Weinberg’s Jewishness and his Polish nationality meant he was always an outsider in the Composers’ Union, but he was held in high esteem by musicians. His work was performed by all the leading performers of the day – Oistrakh, Kogan, Rostropovich, Shafran, Gilels, Sanderling, Kondrashin, Rozdestvensky, Barshai and Svetlanov. Part of the difficulty of performing his works in the West was due to the difficulty of getting access to his scores. It remains extraordinary that such a major figure can have been ignored for so long.
The Seventh Quartet begins with a deeply-felt Adagio that will reappear in a different form at the opening of the last movement. From the outset the music is haunted by a sense of loss underlined by hints of a funeral march in the accompaniment. The almost meditative calm is eventually disturbed by grim and threatening chords and a chirpy figure with unmistakable shades of Jewish dance music. The massive chords gradually build into a powerful climax before the opening theme returns, allowing the movement to end peacefully. 
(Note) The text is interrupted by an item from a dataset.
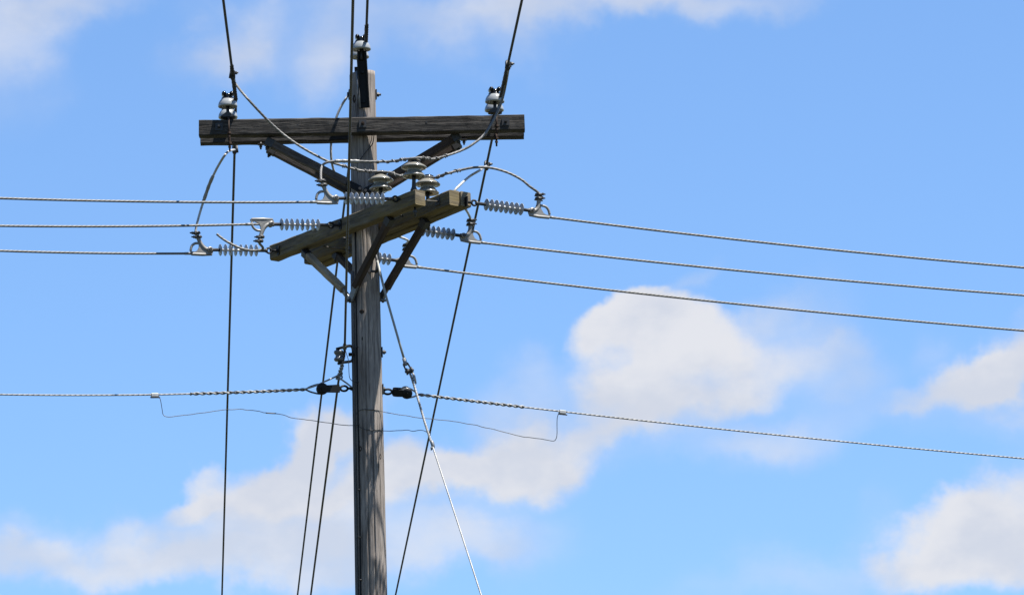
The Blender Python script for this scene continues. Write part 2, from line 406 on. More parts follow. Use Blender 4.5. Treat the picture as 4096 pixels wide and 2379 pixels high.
def resample(path, step):
    path = [Vector(p) for p in path]; out = [path[0]]
    for a, b_ in zip(path, path[1:]):
        k = max(1, int((b_-a).length/step))
        out += [a.lerp(b_, (i+1)/k) for i in range(k)]
    return out
def sub(path, a, b_):
    path = [Vector(p) for p in path]; ln = 0; out = []
    for p, q in zip(path, path[1:]):
        if a <= ln <= b_: out.append(p)
        ln += (q-p).length
    return out

def tag(o, label, cat, group=None):
    o['label'] = label; o['category'] = cat
    if group: o['group'] = group
    return o
def thing(name, label, cat, loc=(0, 0, 0), group=None):
    o = bpy.data.objects.new(name, None); C.objects.link(o); o.empty_display_size = 0.05
    o.location = Vector(loc); return tag(o, label, cat, group)
def dup(root, label):
    r = root.copy(); C.objects.link(r); r['label'] = label
    for ch in list(root.children):
        c = ch.copy(); C.objects.link(c); c.parent = r
        for g in list(ch.children):
            d = g.copy(); C.objects.link(d); d.parent = c
    return r
def frame(o, loc, x, upv):
    x = Vector(x).normalized(); z = x.cross(Vector(upv)).normalized(); y = z.cross(x)   # local x outward, y up, z sideways
    o.matrix_world = Matrix(((x.x, y.x, z.x, loc[0]), (x.y, y.y, z.y, loc[1]), (x.z, y.z, z.z, loc[2]), (0, 0, 0, 1)))
def bolt(mb, p, d, r, length, head=0.0):           # threaded end with hexagonal nut
    p = Vector(p); d = Vector(d).normalized()
    mb.tube([p, p+d*length], r, 8)
    k = length*head
    mb.tube([p+d*k, p+d*(k+r*1.7)], r*1.9, 6, False)
    return mb
PX = 1/535.0
Z = Vector((0, 0, 1)); X = Vector((1, 0, 0)); Yv = Vector((0, 1, 0))

# ------------------------------------------------------------------ ground
g = MB(); g.v = [Vector(p) for p in ((-3000, -3000, 0), (3000, -3000, 0), (3000, 3000, 0), (-3000, 3000, 0))]
g.face((0, 1, 2, 3), ((0, 0), (1, 0), (1, 1), (0, 1)))
go = g.build('ground', M['grass']); go['kind'] = 'structure'

# ------------------------------------------------------------------ the pole
ztop = P(1446, 288, -.05).z
zbot = P(1486, 2379, 0).z
def prad(z):
    k = (ztop-z)/(ztop-zbot)
    return 0.0965+0.0155*k if k < 1 else 0.112+(k-1)*0.0165
pole = thing('utility_pole', 'tall weathered grey wooden utility pole with sawn top and dark cracks', 'utility pole', (0, 0, 0))
mb = MB(); rings = []; us = []; n = 144
CRK = [(-1.50, 0.0, 1.7, .012), (-1.12, .4, 2.2, .012), (-1.95, 1.1, 2.9, .012), (-1.72, 2.2, 4.6, .018), (-1.33, 2.7, 4.6, .017), (-0.95, 2.4, 3.4, .010), (-2.3, 0.1, .9, .010), (-0.78, 3.6, 4.6, .012), (-2.12, 3.5, 4.6, .010)]
zs = []
z = ztop
while z > zbot-0.4: zs.append(z); z -= 0.025
while z > 0: zs.append(z); z -= 0.35
zs.append(-0.3)
KN = [(ztop-0.20, -1.88, .012, .035), (zbot+1.06, -1.75, .010, .03), (zbot+0.25, -1.35, .018, .05), (P(1455, 1350, -.1).z, -1.7, .009, .03)]
for i, zz in enumerate(zs):
    ring = []
    for j in range(n):
        a = 2*math.pi*j/n
        r_ = prad(zz)*(1+0.010*noise.noise(Vector((math.cos(a)*1.3, math.sin(a)*1.3, zz*.55)))+0.010*noise.noise(Vector((math.cos(a)*9, math.sin(a)*9, zz*.7)))+0.005*noise.noise(Vector((math.cos(a)*4, math.sin(a)*4, zz*9))))
        for kz, ka, kd, kr in KN:
            q = ((zz-kz)/kr)**2+((a-2*math.pi-ka+math.pi) % (2*math.pi)-math.pi)**2/(.3**2)
            r_ += kd*.45*math.exp(-q*1.5)
        for ca, c0, c1, cdp in CRK:
            dz_ = ztop-zz
            if c0 < dz_ < c1:
                da = (a-2*math.pi-ca-.045*noise.noise(Vector((ca*7, zz*1.6, 0)))+math.pi) % (2*math.pi)-math.pi
                if abs(da) < .09: r_ -= cdp*min(1, (dz_-c0)*3+.1, (c1-dz_)*3)*math.exp(-(da/.026)**2)*(.7+.5*noise.noise(Vector((ca*3, zz*4, 5))))
        z2 = zz+(0.012*math.cos(a) if i == 0 else 0)
        ring.append((math.cos(a)*r_, math.sin(a)*r_, z2))
    rings.append(ring); us.append(zz)
mb.ring_grid(rings, us, [0.65*j/n for j in range(n+1)], True, True)
mb.build('shaft', M['pole'], pole)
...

The inspired and delictely poised Allegretto cannot but remind us of Shostakovich, leading some commentators to wonder if they have strayed into a rediscovered work by Dmitri Dmitriyevich. With the two composers playing each of their latest compositions to each other, there was bound to be a certain exchange of ideas, there was certainly a huge amount of mutual respect. As in the first movement there is the feeling that we are listening to the heart of the music without any protective layers. The last movement is by any standards extraordinary. It begins simply with a powerful theme related to the opening Adagio, which leads into a massive Allegro, whose intensity gradually overwhelms the work. It is effectively monothematic, exploring in a great arc the motif-like subject that twists and turns in its many guises, building to a monstrous and savage climax that could not have been predicted by what came before. Eventually a long decrescendo ensues that fades back into the opening Adagio. This is no neat rounding off but another devastating outcry of a soul in pain ending with a shuddering chord dragged from the depths.